▶ [Data rows]:
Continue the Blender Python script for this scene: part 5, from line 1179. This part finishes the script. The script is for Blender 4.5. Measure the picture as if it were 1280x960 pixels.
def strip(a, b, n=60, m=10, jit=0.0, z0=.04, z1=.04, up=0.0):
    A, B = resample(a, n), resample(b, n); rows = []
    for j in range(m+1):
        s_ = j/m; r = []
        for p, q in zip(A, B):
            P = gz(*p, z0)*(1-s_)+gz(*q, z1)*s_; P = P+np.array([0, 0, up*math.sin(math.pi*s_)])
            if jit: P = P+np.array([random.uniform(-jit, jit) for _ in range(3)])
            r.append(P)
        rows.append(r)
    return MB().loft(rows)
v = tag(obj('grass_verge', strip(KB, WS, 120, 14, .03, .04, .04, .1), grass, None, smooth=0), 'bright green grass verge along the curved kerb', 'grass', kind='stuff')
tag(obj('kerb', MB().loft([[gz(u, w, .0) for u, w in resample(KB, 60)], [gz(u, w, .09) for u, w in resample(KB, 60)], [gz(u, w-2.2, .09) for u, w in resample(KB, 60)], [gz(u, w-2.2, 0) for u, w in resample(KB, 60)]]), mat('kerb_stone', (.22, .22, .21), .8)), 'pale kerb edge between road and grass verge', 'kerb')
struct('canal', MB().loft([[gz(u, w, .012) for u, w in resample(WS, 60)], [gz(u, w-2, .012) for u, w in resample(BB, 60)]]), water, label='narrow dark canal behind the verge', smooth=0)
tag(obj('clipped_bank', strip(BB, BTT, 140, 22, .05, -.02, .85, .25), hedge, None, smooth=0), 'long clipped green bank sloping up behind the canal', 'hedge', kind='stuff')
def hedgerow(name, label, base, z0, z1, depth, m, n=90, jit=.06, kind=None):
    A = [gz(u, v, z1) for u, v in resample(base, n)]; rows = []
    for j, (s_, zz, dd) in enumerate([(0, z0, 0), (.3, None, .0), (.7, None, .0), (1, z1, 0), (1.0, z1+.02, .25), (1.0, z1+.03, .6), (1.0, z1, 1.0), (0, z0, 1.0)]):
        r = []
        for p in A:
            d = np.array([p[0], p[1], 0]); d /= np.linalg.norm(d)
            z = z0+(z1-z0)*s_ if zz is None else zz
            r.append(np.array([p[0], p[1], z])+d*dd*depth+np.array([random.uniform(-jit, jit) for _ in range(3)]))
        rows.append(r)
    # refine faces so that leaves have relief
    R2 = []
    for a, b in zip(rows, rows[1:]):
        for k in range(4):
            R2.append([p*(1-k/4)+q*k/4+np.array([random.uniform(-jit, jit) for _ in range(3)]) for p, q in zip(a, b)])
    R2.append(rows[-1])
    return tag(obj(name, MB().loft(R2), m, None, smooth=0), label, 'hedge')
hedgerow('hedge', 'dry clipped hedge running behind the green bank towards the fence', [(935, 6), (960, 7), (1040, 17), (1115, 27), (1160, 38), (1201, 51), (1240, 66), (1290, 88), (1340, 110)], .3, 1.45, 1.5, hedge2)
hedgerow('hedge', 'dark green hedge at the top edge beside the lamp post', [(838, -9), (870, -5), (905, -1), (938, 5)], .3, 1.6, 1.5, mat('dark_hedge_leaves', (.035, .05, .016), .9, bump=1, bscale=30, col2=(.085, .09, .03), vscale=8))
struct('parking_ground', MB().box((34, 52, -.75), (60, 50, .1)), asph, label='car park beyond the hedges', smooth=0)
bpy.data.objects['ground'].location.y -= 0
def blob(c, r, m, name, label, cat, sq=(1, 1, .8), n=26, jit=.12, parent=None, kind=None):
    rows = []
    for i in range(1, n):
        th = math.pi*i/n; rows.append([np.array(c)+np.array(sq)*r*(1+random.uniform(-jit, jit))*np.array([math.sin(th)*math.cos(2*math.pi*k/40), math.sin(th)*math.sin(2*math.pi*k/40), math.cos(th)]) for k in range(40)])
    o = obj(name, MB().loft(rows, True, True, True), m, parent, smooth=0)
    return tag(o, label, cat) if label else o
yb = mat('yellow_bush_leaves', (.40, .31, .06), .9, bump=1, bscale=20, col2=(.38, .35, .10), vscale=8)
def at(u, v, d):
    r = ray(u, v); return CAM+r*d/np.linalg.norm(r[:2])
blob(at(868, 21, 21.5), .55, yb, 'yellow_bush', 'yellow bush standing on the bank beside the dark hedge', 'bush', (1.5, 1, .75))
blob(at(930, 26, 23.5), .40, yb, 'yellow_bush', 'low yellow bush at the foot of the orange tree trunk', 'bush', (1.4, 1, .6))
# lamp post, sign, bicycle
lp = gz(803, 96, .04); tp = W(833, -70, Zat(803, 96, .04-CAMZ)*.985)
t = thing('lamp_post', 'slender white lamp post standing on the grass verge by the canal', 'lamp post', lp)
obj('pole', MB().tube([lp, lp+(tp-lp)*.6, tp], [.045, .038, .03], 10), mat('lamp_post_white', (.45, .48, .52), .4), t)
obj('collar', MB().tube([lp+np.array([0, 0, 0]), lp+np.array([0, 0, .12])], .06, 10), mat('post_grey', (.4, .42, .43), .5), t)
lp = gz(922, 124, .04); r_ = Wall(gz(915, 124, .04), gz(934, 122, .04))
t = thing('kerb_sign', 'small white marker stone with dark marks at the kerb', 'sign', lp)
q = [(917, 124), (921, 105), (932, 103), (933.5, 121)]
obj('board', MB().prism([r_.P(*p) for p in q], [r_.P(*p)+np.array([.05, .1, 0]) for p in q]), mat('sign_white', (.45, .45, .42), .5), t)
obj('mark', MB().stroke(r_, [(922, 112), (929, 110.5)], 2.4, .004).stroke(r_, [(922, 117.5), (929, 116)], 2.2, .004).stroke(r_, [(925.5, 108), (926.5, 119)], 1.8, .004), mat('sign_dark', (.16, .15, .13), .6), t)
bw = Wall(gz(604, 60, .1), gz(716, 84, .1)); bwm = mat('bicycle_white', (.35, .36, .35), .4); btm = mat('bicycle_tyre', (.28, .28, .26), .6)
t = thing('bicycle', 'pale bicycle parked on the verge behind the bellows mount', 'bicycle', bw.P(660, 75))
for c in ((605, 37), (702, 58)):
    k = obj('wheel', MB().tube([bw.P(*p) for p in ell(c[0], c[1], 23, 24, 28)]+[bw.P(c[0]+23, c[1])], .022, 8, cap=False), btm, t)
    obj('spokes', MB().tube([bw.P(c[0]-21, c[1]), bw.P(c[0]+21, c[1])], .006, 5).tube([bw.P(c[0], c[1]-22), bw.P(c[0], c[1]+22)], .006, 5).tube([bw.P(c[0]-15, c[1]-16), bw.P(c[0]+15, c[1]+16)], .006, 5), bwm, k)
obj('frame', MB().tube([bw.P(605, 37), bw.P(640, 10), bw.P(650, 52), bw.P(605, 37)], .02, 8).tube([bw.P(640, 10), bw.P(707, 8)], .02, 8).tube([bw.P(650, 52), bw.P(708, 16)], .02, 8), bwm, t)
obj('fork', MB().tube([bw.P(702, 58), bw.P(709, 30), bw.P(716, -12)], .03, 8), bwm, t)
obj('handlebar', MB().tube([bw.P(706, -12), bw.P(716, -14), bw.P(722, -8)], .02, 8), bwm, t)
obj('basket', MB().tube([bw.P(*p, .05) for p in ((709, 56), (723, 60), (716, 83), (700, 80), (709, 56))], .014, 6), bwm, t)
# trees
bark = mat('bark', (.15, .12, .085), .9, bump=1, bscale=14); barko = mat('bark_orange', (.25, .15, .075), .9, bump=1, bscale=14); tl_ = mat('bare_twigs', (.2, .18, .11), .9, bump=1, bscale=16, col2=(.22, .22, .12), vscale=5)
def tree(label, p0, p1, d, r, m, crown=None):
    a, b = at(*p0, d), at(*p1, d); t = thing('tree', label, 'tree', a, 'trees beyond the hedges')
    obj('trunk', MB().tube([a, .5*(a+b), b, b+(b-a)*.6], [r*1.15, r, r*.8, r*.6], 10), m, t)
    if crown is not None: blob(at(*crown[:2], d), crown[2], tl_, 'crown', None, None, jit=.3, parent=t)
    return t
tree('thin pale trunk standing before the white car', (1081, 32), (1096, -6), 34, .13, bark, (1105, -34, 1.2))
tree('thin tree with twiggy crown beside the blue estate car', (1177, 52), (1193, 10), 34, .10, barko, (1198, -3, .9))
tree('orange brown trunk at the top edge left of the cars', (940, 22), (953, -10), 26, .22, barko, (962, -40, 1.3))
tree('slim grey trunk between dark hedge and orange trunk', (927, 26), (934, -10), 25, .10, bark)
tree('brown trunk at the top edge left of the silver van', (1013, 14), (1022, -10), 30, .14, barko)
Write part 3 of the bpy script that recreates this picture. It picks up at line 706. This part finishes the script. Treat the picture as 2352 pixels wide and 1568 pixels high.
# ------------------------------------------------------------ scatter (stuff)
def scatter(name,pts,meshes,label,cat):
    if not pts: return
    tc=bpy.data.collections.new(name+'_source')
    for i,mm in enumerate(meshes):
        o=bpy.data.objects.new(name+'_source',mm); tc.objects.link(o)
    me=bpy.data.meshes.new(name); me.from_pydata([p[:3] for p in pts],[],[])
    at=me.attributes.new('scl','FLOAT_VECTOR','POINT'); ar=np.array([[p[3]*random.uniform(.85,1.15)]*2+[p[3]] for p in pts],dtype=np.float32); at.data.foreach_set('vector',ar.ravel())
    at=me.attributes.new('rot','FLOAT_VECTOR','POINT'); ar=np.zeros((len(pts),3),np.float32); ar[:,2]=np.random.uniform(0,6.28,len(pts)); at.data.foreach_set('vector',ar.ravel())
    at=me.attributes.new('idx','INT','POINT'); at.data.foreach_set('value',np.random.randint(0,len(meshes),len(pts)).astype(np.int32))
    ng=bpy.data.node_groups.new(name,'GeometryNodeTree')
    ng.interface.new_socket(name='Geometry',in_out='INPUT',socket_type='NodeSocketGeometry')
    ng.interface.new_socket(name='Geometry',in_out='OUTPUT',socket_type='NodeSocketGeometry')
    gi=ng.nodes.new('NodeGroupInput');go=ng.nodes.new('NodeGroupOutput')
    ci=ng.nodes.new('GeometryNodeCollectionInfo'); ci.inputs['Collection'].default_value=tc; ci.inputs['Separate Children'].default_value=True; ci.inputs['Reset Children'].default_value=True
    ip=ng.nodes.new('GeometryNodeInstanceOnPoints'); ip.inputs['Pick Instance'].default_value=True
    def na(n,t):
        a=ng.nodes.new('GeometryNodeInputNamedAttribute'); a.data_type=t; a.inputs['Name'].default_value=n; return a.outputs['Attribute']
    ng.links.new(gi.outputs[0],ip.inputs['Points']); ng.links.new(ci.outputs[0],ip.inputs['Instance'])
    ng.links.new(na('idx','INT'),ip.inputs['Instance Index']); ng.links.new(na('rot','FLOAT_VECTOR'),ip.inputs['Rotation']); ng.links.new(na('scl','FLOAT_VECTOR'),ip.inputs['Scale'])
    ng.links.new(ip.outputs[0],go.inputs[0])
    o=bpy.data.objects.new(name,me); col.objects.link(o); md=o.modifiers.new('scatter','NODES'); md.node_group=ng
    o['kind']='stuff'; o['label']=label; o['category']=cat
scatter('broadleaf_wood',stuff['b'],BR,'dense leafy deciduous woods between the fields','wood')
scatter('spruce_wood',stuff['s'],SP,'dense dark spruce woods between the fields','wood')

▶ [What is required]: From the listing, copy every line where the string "picture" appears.

▶ [Complete answer]:
Continue the Blender Python script for this scene: part 5, from line 1179. This part finishes the script. The script is for Blender 4.5. Measure the picture as if it were 1280x960 pixels.
Write part 3 of the bpy script that recreates this picture. It picks up at line 706. This part finishes the script. Treat the picture as 2352 pixels wide and 1568 pixels high.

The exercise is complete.